Jérémie Renier as Paul, Marisa Tomei as Irene and Brendan Gleeson as Jimmy in Frankie

Decamping from his New York City base, writer-director Ira Sachs travels to the picturesque Portuguese town of Sintra for this intimate, intricate sketch of family life. Essentially, Frankie is the kind of walky-talky ensemble drama set in balmy European climes and featuring an international cast that Woody Allen made during his tourist-auteur phase (Vicky Cristina Barcelona (2008); To Rome with Love (2012)), further cementing Sachs’ recent reputation as a would-be Woody.

Returning from Sach’s previous films Little Men (2016) and Love Is Strange (2014) is a keen interest in the dramatic sparks that fly when family units collide. Here, Isabelle Huppert and Brendan Gleeson form a pan-European, Gallic-Gaelic power couple as film star Frankie and her husband Jimmy, holidaying in Portugal with their extended brood, a Venn-diagram family made up of step-siblings and former spouses, including Frankie’s ex Michel (Pascal Greggory), their son Paul (Jérémie Renier), Jimmy’s daughter Sylvia (Vinette Robinson) and her teenage girl Maya (The Girl With All The Gifts’ Sennia Nanua). Also along for the ride is Irene (Marisa Tomei), a hair stylist friend of Frankie’s from films past, and Gary (Greg Kinnear), a second unit DP for Hollywood productions such as Star Wars (“George Lucas has been very good to me”), whose very presence scuppers Frankie’s plans to play the matriarchal matchmaker and introduce Irene to Paul.
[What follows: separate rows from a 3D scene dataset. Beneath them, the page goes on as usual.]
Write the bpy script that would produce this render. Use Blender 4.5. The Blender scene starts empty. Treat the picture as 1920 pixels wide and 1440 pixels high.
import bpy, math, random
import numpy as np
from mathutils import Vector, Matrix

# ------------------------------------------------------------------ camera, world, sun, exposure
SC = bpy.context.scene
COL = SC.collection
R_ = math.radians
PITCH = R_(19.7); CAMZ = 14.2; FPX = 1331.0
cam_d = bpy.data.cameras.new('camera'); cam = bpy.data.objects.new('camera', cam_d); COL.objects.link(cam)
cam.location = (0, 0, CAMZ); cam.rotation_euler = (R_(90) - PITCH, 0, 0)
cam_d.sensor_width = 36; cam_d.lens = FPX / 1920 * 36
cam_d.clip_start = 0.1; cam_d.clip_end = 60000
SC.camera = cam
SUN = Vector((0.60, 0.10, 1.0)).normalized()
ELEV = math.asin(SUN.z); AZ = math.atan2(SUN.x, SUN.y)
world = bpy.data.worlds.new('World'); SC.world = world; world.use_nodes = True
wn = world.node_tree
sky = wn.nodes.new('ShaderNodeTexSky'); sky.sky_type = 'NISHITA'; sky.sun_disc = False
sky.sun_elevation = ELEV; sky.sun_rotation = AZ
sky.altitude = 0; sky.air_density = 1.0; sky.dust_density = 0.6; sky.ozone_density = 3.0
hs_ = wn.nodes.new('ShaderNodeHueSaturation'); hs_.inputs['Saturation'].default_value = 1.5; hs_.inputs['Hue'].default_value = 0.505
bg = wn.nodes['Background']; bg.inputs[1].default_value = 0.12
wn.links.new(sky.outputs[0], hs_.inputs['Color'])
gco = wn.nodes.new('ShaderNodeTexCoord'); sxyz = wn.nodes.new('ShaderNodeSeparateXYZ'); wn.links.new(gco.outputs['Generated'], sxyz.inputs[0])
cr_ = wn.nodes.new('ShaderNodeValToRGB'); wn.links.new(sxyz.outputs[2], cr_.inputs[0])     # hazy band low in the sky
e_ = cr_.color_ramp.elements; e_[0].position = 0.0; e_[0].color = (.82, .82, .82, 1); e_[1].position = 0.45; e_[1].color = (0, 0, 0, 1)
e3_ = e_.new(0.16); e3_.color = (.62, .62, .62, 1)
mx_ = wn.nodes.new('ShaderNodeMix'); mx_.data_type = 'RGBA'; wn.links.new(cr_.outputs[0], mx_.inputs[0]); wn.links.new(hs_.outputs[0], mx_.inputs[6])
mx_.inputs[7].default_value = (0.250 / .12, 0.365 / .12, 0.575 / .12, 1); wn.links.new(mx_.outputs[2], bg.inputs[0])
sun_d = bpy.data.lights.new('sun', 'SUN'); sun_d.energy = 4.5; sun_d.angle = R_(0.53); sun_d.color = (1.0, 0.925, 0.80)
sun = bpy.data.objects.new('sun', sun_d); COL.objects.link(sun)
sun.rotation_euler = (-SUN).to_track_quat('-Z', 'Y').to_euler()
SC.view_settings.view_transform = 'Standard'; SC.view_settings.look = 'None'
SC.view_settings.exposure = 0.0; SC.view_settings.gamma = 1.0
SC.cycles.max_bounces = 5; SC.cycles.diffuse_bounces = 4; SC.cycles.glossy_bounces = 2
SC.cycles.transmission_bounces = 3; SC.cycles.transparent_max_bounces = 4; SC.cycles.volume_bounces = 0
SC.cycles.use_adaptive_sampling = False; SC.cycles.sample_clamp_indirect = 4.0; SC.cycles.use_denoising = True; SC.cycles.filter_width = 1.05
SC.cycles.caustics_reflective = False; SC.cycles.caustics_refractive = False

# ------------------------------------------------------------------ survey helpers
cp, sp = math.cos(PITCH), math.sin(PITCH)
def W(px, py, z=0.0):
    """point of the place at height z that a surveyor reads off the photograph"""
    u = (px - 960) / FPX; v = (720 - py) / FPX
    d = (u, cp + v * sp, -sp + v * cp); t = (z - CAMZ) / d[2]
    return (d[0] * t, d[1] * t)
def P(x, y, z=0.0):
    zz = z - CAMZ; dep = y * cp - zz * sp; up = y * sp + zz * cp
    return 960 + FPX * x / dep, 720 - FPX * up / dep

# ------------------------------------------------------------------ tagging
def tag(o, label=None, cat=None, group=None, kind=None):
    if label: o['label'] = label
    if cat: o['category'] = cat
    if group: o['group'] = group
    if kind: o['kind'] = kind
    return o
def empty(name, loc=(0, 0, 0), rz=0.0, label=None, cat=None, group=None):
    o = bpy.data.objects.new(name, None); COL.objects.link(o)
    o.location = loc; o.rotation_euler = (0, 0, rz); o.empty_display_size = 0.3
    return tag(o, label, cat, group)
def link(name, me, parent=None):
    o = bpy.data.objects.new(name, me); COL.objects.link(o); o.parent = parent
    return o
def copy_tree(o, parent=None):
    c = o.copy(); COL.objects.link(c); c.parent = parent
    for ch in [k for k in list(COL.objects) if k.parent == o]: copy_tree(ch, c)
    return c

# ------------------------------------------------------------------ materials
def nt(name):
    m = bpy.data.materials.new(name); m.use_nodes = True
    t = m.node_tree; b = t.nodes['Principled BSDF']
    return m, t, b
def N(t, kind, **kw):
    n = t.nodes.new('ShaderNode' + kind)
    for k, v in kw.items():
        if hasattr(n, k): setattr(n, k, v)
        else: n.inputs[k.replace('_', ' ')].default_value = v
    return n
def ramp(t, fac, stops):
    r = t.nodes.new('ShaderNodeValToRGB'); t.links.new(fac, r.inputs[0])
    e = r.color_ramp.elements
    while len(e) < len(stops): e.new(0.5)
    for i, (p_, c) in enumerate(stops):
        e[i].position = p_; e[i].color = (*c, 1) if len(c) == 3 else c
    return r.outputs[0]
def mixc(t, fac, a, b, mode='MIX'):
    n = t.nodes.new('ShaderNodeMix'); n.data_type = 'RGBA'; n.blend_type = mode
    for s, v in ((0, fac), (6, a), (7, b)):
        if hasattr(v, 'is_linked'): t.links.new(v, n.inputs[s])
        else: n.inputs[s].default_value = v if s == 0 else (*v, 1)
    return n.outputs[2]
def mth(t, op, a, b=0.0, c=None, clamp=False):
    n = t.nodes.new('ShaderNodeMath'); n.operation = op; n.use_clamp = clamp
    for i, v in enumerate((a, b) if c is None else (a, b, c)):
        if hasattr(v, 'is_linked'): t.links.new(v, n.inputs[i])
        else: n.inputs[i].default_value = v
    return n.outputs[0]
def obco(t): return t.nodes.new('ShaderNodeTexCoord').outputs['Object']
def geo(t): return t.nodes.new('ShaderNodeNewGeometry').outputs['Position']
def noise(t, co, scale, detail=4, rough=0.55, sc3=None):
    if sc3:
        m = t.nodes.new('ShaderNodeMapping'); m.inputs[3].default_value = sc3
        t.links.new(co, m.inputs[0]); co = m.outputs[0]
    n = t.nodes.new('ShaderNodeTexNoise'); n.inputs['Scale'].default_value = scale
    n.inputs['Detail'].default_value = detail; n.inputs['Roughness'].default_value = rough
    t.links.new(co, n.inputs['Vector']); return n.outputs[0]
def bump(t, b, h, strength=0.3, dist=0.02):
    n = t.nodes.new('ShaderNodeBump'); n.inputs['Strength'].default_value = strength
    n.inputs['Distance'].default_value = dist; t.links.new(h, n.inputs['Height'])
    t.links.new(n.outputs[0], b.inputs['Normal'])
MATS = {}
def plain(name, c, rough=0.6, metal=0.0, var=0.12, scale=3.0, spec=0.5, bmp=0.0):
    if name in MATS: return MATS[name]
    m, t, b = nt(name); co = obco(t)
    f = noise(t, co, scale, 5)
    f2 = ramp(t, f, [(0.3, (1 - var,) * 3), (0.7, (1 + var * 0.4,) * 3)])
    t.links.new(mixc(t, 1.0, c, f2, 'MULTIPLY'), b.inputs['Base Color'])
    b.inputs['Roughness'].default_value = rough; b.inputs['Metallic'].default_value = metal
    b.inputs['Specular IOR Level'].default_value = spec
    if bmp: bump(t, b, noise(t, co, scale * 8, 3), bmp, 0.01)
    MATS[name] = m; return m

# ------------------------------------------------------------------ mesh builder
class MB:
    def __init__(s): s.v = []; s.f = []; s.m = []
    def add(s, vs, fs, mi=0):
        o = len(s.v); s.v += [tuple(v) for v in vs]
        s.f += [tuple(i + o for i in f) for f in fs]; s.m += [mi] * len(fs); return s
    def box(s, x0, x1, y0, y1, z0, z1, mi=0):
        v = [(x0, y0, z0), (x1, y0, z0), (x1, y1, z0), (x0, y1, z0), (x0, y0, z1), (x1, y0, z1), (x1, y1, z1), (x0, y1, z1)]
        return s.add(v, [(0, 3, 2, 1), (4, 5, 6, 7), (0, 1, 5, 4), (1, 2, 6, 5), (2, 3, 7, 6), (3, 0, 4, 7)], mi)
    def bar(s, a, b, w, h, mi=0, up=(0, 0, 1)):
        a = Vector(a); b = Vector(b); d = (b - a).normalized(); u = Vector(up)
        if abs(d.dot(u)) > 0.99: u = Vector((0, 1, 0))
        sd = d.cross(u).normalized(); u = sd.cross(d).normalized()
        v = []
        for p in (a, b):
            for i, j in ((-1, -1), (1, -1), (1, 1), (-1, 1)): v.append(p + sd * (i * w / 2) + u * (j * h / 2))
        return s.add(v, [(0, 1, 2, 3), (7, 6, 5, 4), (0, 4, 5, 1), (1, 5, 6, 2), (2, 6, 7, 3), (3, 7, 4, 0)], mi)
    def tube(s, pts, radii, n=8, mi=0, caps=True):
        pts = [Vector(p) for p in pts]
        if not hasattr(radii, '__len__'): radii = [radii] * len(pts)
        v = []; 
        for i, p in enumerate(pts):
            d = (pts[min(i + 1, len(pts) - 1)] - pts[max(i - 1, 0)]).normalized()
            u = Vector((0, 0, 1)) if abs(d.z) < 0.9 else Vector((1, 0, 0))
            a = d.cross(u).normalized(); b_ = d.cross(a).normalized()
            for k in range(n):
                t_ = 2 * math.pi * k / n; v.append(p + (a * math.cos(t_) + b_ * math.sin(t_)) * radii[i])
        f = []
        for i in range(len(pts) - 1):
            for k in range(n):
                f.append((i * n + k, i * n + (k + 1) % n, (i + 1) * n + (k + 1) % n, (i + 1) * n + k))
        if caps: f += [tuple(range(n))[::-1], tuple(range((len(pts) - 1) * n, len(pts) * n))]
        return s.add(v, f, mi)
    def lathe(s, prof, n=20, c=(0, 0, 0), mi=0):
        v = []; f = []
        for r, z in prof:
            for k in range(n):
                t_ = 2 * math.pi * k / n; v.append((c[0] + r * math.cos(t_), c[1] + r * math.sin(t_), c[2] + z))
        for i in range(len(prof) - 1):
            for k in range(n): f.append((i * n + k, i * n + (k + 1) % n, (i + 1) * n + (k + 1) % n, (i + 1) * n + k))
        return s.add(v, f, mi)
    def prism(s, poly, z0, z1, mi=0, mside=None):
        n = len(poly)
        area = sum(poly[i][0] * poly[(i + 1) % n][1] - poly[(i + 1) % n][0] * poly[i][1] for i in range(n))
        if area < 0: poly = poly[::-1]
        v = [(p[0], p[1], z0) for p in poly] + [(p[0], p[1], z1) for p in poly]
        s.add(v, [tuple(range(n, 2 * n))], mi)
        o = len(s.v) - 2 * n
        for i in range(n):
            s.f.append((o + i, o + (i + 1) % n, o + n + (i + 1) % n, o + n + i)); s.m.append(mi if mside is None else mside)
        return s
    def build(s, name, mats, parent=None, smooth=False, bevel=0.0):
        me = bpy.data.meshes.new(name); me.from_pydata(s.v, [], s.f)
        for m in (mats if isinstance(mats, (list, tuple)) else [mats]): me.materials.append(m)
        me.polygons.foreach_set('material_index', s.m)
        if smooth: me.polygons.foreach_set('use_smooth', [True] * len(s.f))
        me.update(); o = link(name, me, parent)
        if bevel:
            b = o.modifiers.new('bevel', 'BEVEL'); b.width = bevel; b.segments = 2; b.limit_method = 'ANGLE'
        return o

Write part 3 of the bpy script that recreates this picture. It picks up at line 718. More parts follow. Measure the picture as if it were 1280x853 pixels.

Isabelle Huppert as Frankie

Isabelle Huppert as Frankie

The real reason for this get-together is revealed later in the film, but Sachs and his regular co-screenwriter Mauricio Zacharias draw narrative nutrition from coincidental meetings throughout the day between the dramatis personae, slowly colouring in the relationships, histories and emotional baggage borne by all concerned. Sylvia is contemplating divorcing her husband Ian (Ariyon Bakare), Paul is on the cusp of a life-changing transatlantic move to New York, and they both worry for Frankie and Jimmy in their old age, debating the best ways to dodge inheritance tax once the inevitable comes to pass. Meanwhile Maya escapes her feuding parents for a solo trip to the beach, striking up a friendship with a pair of local lads.

As the day draws on, the film’s capacity to dream up yet more character configurations and gorgeous locations for cinematographer Rui Poças (Zama) to shoot almost takes on an ethereal, abstract quality, as if time and space have collapsed, and a lifetime’s worth of conversations are all happening at once, across this single day. Through these aimless wanderings and temporary unions, the past and future are revealed in the present, forming a tapestry of life experiences, from the fumblings of first love to the final farewell. Sachs prefers a gentle, melancholy simmer to the overt drama of heated arguments and soap-opera dynamics, which can make Frankie seem slight, undercooked and undeniably meandering, but a closing sequence, which finally brings together the entire cast, framed by an idyllic Atlantic sunset, confirms the filmmaker is reaching for something profound.